In October 2016, the fund lost nearly 5 percent from its bond book, foreign exchange, and its short book. After the November election in the U.S., the stock market continued to surge, led by the cyclicals that Horseman was skeptical of, as well as financials, while interest rates surged, hurting bond prices. Horseman lost 12.6 percent in November but remained 106 percent net short. It then lost another 7.5 percent in December.
So, at the beginning of the year, Clark started to shift his portfolio. By the end of January he cut his net short position to less than 34 percent and to just 11.85 percent the following month.
Now, he is shifting to a long emerging market, short developed markets stance, noting this is appealing “as the broader investment community is positioned the other way.” Horseman has aggressively pared back its negative bets in Japan and the rest of Asia.
“The key is the U.S. dollar,” Clark adds in a report. “If this starts to weaken meaningfully, then the financial and political pressure on China will weaken dramatically.”
“I am going long assets that [we] used to own all the way back in 2007,” Clark told clients in his February monthly letter. “These assets have been in close to a ten-year bear market. Typically, they have fallen 90 percent or more over that time, and have become forgotten by the market. They also are incredibly cheap.”
In his January report, Clark said he had a neutral position on emerging markets, with a long mining position offset by a short position in Chinese financials.
In the developed markets, he said he was “very short” U.S. retail, mostly REITS and retailers. “Higher commodity prices, particularly gas prices, will slow consumption growth and put pressure on margins,” he said.
He also remained short autos and short German and Japanese financials and long U.S. entry level homebuilders.

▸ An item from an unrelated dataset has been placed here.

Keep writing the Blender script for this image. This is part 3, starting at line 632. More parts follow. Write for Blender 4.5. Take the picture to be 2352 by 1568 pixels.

The bottom line: If Clark starts another run of consecutive double-digit gains, he will be deemed a genius and one of the most prescient hedge fund managers of our time — perhaps even the next Stanley Druckenmiller.
If he continues to lose money, he will be yet another manager who thrived for several years during one market environment before flaming out in another. I’ve seen a lot of those guys over the years.